If that is now the standard, then by all means, disclose all of News Corporation's settlements over the decades.

My final example is the 2017 Commentary award to Peggy Noonan of the Wall Street Journal "For rising to the moment with beautifully rendered columns that connected readers to the shared virtues of Americans during one of the nation’s most divisive political campaigns."

I was reluctant to include this one as my dispute is not with her columns, which are good, but the way the award was billed. The entries were not about the "divisive political campaigns" were all about Donald Trump, including an October 22, 2016, column, "Imagine a Sane Donald Trump."

She proved there is no such thing as bad publicity.

I wonder why Dahleen Glanton of Chicago Tribune was the runner-up and not the winner? Her works were topped by a September 16, 2016, column, "Deplorables have the right to be deplorable in U.S."

My experience in both receiving awards for columns and judging works for awards is that the judges pick the one they agree with most. Sorry Glanton, but the committee were With Her.

Donald John Trump announced for the presidency on June 16, 2015. Since then a sinking journalism trade hit rock bottom. With these awards, the Pulitzer committee shows it is perfectly content with that.
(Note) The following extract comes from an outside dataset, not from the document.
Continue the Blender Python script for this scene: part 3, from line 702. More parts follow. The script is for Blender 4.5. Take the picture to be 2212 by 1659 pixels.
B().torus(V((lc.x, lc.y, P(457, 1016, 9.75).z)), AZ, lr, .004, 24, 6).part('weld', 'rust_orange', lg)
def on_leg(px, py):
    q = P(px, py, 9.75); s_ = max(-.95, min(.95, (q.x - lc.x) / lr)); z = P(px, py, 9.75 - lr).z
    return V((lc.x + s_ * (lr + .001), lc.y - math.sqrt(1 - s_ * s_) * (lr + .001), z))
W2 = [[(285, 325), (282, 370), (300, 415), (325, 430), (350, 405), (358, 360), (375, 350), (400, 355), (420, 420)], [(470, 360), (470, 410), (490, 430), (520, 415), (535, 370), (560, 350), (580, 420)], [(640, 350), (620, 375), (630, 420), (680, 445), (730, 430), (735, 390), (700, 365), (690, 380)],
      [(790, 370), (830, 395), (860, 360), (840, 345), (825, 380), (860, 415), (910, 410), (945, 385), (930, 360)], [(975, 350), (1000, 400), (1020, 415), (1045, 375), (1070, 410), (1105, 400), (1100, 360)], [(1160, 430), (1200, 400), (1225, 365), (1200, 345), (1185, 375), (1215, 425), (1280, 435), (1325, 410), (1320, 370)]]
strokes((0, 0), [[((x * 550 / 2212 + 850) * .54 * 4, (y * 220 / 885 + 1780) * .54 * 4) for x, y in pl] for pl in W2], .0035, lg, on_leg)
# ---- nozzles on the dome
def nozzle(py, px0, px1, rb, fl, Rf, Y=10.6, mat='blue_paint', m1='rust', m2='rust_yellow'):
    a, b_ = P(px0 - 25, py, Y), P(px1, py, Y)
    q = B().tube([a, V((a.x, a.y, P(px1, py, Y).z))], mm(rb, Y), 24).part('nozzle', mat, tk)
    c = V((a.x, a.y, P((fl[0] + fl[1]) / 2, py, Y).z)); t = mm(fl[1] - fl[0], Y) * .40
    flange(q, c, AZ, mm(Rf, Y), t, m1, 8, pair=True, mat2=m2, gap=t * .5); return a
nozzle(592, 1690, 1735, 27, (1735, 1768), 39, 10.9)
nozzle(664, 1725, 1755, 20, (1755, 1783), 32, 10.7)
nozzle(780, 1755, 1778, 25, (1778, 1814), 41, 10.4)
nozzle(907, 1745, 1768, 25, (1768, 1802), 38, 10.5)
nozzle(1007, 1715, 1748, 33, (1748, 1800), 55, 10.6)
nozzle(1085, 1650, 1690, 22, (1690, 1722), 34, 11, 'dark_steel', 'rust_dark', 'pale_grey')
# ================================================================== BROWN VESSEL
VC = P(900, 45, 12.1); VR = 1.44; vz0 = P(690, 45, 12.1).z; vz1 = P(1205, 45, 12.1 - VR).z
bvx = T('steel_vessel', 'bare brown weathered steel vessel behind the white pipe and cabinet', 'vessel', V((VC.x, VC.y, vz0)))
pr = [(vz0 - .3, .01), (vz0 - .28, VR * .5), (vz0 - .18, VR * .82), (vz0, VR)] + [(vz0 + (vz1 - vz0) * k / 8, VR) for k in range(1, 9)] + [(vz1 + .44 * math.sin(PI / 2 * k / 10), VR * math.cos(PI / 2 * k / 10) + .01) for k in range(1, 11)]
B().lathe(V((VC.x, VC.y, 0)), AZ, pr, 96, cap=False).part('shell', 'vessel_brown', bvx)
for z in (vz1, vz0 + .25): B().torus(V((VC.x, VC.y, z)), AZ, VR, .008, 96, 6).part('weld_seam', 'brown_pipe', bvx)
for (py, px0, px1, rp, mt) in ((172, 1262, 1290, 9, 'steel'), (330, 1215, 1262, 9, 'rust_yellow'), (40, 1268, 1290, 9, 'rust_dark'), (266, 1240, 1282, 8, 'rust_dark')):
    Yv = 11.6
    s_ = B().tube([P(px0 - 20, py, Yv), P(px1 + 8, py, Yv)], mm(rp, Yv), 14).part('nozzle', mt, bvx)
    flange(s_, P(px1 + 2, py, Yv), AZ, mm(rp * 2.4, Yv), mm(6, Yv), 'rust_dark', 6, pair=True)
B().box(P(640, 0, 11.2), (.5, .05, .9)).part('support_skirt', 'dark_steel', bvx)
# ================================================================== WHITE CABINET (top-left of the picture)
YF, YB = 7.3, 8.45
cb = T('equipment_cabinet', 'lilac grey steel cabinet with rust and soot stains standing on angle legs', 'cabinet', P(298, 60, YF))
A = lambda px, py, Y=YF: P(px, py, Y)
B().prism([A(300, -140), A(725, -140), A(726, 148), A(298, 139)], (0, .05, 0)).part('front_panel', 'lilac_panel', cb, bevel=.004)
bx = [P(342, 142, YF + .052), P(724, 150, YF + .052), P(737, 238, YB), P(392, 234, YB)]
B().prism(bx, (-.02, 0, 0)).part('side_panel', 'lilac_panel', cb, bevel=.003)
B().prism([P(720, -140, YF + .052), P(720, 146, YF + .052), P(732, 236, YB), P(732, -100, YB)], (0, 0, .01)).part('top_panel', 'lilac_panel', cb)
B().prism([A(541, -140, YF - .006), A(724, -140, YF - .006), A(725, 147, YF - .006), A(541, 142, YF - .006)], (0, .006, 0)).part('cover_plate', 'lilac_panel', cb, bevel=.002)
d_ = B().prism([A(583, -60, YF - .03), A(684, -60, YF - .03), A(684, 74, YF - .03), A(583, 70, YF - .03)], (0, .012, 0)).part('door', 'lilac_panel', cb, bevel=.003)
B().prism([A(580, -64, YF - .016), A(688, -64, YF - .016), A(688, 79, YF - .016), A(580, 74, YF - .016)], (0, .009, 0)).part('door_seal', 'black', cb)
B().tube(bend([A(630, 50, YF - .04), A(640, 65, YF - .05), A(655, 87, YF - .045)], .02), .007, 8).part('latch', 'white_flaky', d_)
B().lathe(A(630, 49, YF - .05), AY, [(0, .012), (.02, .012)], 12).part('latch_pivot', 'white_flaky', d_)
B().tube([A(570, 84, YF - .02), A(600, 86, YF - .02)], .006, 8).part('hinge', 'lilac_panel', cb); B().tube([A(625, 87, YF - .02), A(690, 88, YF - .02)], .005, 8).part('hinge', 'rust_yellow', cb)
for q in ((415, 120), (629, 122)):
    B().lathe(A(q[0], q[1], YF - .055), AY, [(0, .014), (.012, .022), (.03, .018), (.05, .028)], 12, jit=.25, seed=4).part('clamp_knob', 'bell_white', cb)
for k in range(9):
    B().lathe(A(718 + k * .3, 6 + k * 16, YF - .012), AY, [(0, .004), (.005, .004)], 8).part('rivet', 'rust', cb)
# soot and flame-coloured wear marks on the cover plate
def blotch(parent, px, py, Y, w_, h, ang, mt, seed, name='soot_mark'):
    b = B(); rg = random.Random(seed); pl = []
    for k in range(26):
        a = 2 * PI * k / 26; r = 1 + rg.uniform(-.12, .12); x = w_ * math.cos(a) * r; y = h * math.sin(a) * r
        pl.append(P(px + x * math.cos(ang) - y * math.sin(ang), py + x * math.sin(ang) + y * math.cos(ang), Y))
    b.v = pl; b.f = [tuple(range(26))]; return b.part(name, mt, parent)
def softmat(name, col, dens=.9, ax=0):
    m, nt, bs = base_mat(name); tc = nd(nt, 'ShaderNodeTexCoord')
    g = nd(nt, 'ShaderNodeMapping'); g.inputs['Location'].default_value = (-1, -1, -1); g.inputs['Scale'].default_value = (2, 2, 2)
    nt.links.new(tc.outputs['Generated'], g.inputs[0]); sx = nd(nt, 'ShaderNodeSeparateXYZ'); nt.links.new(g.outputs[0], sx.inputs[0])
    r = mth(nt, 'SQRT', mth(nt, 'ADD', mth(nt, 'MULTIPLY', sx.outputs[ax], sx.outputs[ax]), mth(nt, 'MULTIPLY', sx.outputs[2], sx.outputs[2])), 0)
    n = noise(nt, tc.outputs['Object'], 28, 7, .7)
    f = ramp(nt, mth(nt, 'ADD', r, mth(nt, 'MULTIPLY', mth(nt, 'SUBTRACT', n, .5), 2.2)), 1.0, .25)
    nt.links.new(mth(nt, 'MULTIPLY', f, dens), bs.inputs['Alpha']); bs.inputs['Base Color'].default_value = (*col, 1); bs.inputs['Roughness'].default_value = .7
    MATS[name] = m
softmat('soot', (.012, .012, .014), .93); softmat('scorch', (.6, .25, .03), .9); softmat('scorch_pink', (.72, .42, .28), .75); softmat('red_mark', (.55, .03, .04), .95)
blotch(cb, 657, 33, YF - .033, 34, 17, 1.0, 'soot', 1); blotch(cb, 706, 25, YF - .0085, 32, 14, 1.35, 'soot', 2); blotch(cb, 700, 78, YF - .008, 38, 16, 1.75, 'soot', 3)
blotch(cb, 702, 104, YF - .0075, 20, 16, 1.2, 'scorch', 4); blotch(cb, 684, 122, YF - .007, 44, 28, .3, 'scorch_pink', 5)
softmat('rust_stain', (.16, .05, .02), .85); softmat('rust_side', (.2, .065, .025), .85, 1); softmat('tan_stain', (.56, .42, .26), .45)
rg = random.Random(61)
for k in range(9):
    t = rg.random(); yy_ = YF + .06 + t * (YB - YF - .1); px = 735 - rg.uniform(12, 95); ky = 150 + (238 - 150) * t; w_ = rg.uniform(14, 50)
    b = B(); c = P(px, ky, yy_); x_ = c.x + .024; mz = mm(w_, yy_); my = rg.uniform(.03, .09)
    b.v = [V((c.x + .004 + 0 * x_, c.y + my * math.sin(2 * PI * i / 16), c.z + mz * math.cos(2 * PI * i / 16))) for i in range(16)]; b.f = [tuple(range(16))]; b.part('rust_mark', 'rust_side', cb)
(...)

  1. "How in the heck do you do award-winning coverage of a mass murder without mentioning the motive?"

    That's why they got it; they followed the party line and practice.

  2. Joe Poo-litzer was a tabloid hack.

  3. The Pulitzer is like the Hollywood and music awards - an industry fawning over themselves and deciding who wins the popularity contest. Quality matters not.

  4. Who cares? This is like a bunch of pigs competing to see who smells worse.

  5. The Pulitzers have as much credibility as the Nobel Peace Prize, which is to say, none. Ref Arafat & Obama.

  6. David Barstow & Susanne Craig's reporting was so fake that Mary Trump Barry would rather resign than explain her tax fraud.

    Grifters gotta grift.

    1. LOL

      She is 82 and cannot work as a federal judge as long as her brother is president because of the judicial canons.

      Barstow was the fellow who broke the storty that Trump did not pay taxes the year he lost nearly a billion dollars.

      Sadly, that scoop received no Poo-litzer.

  7. Given the goals of modern news reporting, why wouldn't effective propaganda and narrative reinforcement be highly rewarded?

    Narrator: It is.

  8. Now the Pulitzer commission is a feces-for-brains right-sided-brain-dead-liberal finger-puppet stooge.

    Can we find a sewer big enough for them?

  9. I read sinking journalism as stinking journalism, I don't think that I need to get my eyes checked.

  10. Liars congratulating other liars for telling the best lies.